▶ [What to produce]:
Write each line out again exactly as written.

▶ [Dataset excerpt]:
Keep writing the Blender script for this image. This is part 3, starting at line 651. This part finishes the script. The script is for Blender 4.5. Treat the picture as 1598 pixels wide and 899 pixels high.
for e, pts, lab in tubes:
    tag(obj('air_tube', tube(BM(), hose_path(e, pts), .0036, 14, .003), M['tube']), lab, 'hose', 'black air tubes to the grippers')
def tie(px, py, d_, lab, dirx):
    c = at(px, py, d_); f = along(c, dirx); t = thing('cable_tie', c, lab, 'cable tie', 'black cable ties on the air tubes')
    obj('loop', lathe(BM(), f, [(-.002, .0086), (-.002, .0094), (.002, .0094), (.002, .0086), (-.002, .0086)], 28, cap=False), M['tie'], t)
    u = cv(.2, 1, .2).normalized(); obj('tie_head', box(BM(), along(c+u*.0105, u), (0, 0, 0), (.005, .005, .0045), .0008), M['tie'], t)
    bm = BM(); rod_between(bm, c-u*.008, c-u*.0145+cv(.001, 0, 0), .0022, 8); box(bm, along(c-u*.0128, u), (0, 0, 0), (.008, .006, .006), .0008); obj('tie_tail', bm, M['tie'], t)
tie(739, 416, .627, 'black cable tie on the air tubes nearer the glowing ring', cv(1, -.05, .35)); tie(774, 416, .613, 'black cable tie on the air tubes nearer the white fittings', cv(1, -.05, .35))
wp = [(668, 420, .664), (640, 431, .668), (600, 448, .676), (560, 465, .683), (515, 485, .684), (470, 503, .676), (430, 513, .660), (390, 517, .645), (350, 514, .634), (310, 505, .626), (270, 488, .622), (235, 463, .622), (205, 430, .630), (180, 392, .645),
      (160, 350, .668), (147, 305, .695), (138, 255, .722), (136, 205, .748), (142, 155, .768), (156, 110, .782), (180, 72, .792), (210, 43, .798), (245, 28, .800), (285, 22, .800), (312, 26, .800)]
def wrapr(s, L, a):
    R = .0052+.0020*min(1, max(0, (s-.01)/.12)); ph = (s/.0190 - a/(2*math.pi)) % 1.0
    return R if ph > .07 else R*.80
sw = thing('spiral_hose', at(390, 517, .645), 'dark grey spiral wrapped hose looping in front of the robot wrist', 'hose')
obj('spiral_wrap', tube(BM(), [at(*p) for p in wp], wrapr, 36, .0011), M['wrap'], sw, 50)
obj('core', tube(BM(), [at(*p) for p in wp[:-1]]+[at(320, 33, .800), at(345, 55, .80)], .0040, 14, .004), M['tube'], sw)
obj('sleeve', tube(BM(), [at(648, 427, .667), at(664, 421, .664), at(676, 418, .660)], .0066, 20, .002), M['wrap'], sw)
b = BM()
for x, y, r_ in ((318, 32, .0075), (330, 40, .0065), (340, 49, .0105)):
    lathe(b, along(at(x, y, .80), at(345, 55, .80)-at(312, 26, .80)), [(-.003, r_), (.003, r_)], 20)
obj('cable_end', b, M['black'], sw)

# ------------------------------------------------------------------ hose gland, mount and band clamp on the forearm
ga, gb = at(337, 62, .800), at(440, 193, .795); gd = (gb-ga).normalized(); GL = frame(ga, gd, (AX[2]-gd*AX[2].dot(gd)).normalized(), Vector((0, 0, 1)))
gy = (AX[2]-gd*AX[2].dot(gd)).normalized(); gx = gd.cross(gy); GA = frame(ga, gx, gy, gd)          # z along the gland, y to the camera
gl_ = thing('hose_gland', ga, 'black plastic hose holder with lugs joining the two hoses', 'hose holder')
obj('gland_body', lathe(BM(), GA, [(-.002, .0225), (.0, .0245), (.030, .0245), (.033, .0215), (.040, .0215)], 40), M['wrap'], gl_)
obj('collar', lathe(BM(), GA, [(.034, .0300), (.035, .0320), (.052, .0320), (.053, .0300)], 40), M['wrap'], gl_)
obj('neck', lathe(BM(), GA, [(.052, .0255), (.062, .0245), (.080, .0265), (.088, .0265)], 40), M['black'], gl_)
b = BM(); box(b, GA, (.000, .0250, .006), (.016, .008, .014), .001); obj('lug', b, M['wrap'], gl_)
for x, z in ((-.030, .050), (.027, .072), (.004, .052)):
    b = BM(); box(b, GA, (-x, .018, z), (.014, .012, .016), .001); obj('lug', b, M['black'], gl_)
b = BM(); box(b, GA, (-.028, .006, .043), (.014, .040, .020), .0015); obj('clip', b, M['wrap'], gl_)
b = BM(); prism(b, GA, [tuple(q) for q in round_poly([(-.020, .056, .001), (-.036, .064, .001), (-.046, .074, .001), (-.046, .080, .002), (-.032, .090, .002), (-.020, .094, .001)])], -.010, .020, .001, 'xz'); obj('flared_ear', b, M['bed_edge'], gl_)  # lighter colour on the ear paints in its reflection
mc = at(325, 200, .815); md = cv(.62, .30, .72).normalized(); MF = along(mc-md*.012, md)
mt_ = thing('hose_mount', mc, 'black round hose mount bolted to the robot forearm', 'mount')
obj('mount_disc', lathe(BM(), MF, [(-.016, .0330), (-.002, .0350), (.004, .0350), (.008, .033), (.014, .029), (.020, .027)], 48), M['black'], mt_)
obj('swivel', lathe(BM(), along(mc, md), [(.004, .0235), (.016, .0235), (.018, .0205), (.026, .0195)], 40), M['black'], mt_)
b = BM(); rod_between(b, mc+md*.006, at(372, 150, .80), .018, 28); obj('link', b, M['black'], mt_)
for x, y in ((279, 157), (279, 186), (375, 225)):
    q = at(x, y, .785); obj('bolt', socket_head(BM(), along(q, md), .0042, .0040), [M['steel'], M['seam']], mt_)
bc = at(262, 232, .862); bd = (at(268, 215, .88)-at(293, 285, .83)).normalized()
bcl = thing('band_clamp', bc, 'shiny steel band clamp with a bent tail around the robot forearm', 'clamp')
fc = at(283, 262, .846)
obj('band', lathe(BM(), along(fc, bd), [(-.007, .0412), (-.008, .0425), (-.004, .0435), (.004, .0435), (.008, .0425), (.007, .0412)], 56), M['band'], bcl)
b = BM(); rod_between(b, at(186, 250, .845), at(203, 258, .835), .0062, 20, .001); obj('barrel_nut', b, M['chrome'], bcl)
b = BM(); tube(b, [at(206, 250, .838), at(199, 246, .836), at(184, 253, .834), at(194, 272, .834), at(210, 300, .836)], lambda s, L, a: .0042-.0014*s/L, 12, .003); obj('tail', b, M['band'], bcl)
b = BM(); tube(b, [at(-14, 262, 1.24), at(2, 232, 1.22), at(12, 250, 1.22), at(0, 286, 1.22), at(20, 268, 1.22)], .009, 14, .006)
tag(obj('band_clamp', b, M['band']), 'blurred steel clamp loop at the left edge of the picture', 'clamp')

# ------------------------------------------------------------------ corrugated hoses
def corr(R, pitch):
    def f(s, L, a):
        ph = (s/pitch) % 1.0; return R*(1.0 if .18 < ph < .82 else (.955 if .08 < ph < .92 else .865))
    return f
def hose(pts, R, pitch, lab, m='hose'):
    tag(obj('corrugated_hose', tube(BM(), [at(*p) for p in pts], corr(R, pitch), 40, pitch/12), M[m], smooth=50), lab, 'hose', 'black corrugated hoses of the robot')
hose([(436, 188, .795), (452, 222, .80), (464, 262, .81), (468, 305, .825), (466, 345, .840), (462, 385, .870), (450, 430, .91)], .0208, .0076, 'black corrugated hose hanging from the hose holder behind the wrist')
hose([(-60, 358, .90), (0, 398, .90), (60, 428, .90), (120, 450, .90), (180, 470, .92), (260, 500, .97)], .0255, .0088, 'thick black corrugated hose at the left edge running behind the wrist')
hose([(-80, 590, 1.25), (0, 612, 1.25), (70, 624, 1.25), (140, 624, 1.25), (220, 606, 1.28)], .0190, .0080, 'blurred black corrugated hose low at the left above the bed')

▶ [Answer to the problem]:
Keep writing the Blender script for this image. This is part 3, starting at line 651. This part finishes the script. The script is for Blender 4.5. Treat the picture as 1598 pixels wide and 899 pixels high.
for e, pts, lab in tubes:
    tag(obj('air_tube', tube(BM(), hose_path(e, pts), .0036, 14, .003), M['tube']), lab, 'hose', 'black air tubes to the grippers')
def tie(px, py, d_, lab, dirx):
    c = at(px, py, d_); f = along(c, dirx); t = thing('cable_tie', c, lab, 'cable tie', 'black cable ties on the air tubes')
    obj('loop', lathe(BM(), f, [(-.002, .0086), (-.002, .0094), (.002, .0094), (.002, .0086), (-.002, .0086)], 28, cap=False), M['tie'], t)
    u = cv(.2, 1, .2).normalized(); obj('tie_head', box(BM(), along(c+u*.0105, u), (0, 0, 0), (.005, .005, .0045), .0008), M['tie'], t)
    bm = BM(); rod_between(bm, c-u*.008, c-u*.0145+cv(.001, 0, 0), .0022, 8); box(bm, along(c-u*.0128, u), (0, 0, 0), (.008, .006, .006), .0008); obj('tie_tail', bm, M['tie'], t)
tie(739, 416, .627, 'black cable tie on the air tubes nearer the glowing ring', cv(1, -.05, .35)); tie(774, 416, .613, 'black cable tie on the air tubes nearer the white fittings', cv(1, -.05, .35))
wp = [(668, 420, .664), (640, 431, .668), (600, 448, .676), (560, 465, .683), (515, 485, .684), (470, 503, .676), (430, 513, .660), (390, 517, .645), (350, 514, .634), (310, 505, .626), (270, 488, .622), (235, 463, .622), (205, 430, .630), (180, 392, .645),
      (160, 350, .668), (147, 305, .695), (138, 255, .722), (136, 205, .748), (142, 155, .768), (156, 110, .782), (180, 72, .792), (210, 43, .798), (245, 28, .800), (285, 22, .800), (312, 26, .800)]
def wrapr(s, L, a):
    R = .0052+.0020*min(1, max(0, (s-.01)/.12)); ph = (s/.0190 - a/(2*math.pi)) % 1.0
    return R if ph > .07 else R*.80
sw = thing('spiral_hose', at(390, 517, .645), 'dark grey spiral wrapped hose looping in front of the robot wrist', 'hose')
obj('spiral_wrap', tube(BM(), [at(*p) for p in wp], wrapr, 36, .0011), M['wrap'], sw, 50)
obj('core', tube(BM(), [at(*p) for p in wp[:-1]]+[at(320, 33, .800), at(345, 55, .80)], .0040, 14, .004), M['tube'], sw)
obj('sleeve', tube(BM(), [at(648, 427, .667), at(664, 421, .664), at(676, 418, .660)], .0066, 20, .002), M['wrap'], sw)
b = BM()
for x, y, r_ in ((318, 32, .0075), (330, 40, .0065), (340, 49, .0105)):
    lathe(b, along(at(x, y, .80), at(345, 55, .80)-at(312, 26, .80)), [(-.003, r_), (.003, r_)], 20)
obj('cable_end', b, M['black'], sw)

# ------------------------------------------------------------------ hose gland, mount and band clamp on the forearm
ga, gb = at(337, 62, .800), at(440, 193, .795); gd = (gb-ga).normalized(); GL = frame(ga, gd, (AX[2]-gd*AX[2].dot(gd)).normalized(), Vector((0, 0, 1)))
gy = (AX[2]-gd*AX[2].dot(gd)).normalized(); gx = gd.cross(gy); GA = frame(ga, gx, gy, gd)          # z along the gland, y to the camera
gl_ = thing('hose_gland', ga, 'black plastic hose holder with lugs joining the two hoses', 'hose holder')
obj('gland_body', lathe(BM(), GA, [(-.002, .0225), (.0, .0245), (.030, .0245), (.033, .0215), (.040, .0215)], 40), M['wrap'], gl_)
obj('collar', lathe(BM(), GA, [(.034, .0300), (.035, .0320), (.052, .0320), (.053, .0300)], 40), M['wrap'], gl_)
obj('neck', lathe(BM(), GA, [(.052, .0255), (.062, .0245), (.080, .0265), (.088, .0265)], 40), M['black'], gl_)
b = BM(); box(b, GA, (.000, .0250, .006), (.016, .008, .014), .001); obj('lug', b, M['wrap'], gl_)
for x, z in ((-.030, .050), (.027, .072), (.004, .052)):
    b = BM(); box(b, GA, (-x, .018, z), (.014, .012, .016), .001); obj('lug', b, M['black'], gl_)
b = BM(); box(b, GA, (-.028, .006, .043), (.014, .040, .020), .0015); obj('clip', b, M['wrap'], gl_)
b = BM(); prism(b, GA, [tuple(q) for q in round_poly([(-.020, .056, .001), (-.036, .064, .001), (-.046, .074, .001), (-.046, .080, .002), (-.032, .090, .002), (-.020, .094, .001)])], -.010, .020, .001, 'xz'); obj('flared_ear', b, M['bed_edge'], gl_)  # lighter colour on the ear paints in its reflection
mc = at(325, 200, .815); md = cv(.62, .30, .72).normalized(); MF = along(mc-md*.012, md)
mt_ = thing('hose_mount', mc, 'black round hose mount bolted to the robot forearm', 'mount')
obj('mount_disc', lathe(BM(), MF, [(-.016, .0330), (-.002, .0350), (.004, .0350), (.008, .033), (.014, .029), (.020, .027)], 48), M['black'], mt_)
obj('swivel', lathe(BM(), along(mc, md), [(.004, .0235), (.016, .0235), (.018, .0205), (.026, .0195)], 40), M['black'], mt_)
b = BM(); rod_between(b, mc+md*.006, at(372, 150, .80), .018, 28); obj('link', b, M['black'], mt_)
for x, y in ((279, 157), (279, 186), (375, 225)):
    q = at(x, y, .785); obj('bolt', socket_head(BM(), along(q, md), .0042, .0040), [M['steel'], M['seam']], mt_)
bc = at(262, 232, .862); bd = (at(268, 215, .88)-at(293, 285, .83)).normalized()
bcl = thing('band_clamp', bc, 'shiny steel band clamp with a bent tail around the robot forearm', 'clamp')
fc = at(283, 262, .846)
obj('band', lathe(BM(), along(fc, bd), [(-.007, .0412), (-.008, .0425), (-.004, .0435), (.004, .0435), (.008, .0425), (.007, .0412)], 56), M['band'], bcl)
b = BM(); rod_between(b, at(186, 250, .845), at(203, 258, .835), .0062, 20, .001); obj('barrel_nut', b, M['chrome'], bcl)
b = BM(); tube(b, [at(206, 250, .838), at(199, 246, .836), at(184, 253, .834), at(194, 272, .834), at(210, 300, .836)], lambda s, L, a: .0042-.0014*s/L, 12, .003); obj('tail', b, M['band'], bcl)
b = BM(); tube(b, [at(-14, 262, 1.24), at(2, 232, 1.22), at(12, 250, 1.22), at(0, 286, 1.22), at(20, 268, 1.22)], .009, 14, .006)
tag(obj('band_clamp', b, M['band']), 'blurred steel clamp loop at the left edge of the picture', 'clamp')

# ------------------------------------------------------------------ corrugated hoses
def corr(R, pitch):
    def f(s, L, a):
        ph = (s/pitch) % 1.0; return R*(1.0 if .18 < ph < .82 else (.955 if .08 < ph < .92 else .865))
    return f
def hose(pts, R, pitch, lab, m='hose'):
    tag(obj('corrugated_hose', tube(BM(), [at(*p) for p in pts], corr(R, pitch), 40, pitch/12), M[m], smooth=50), lab, 'hose', 'black corrugated hoses of the robot')
hose([(436, 188, .795), (452, 222, .80), (464, 262, .81), (468, 305, .825), (466, 345, .840), (462, 385, .870), (450, 430, .91)], .0208, .0076, 'black corrugated hose hanging from the hose holder behind the wrist')
hose([(-60, 358, .90), (0, 398, .90), (60, 428, .90), (120, 450, .90), (180, 470, .92), (260, 500, .97)], .0255, .0088, 'thick black corrugated hose at the left edge running behind the wrist')
hose([(-80, 590, 1.25), (0, 612, 1.25), (70, 624, 1.25), (140, 624, 1.25), (220, 606, 1.28)], .0190, .0080, 'blurred black corrugated hose low at the left above the bed')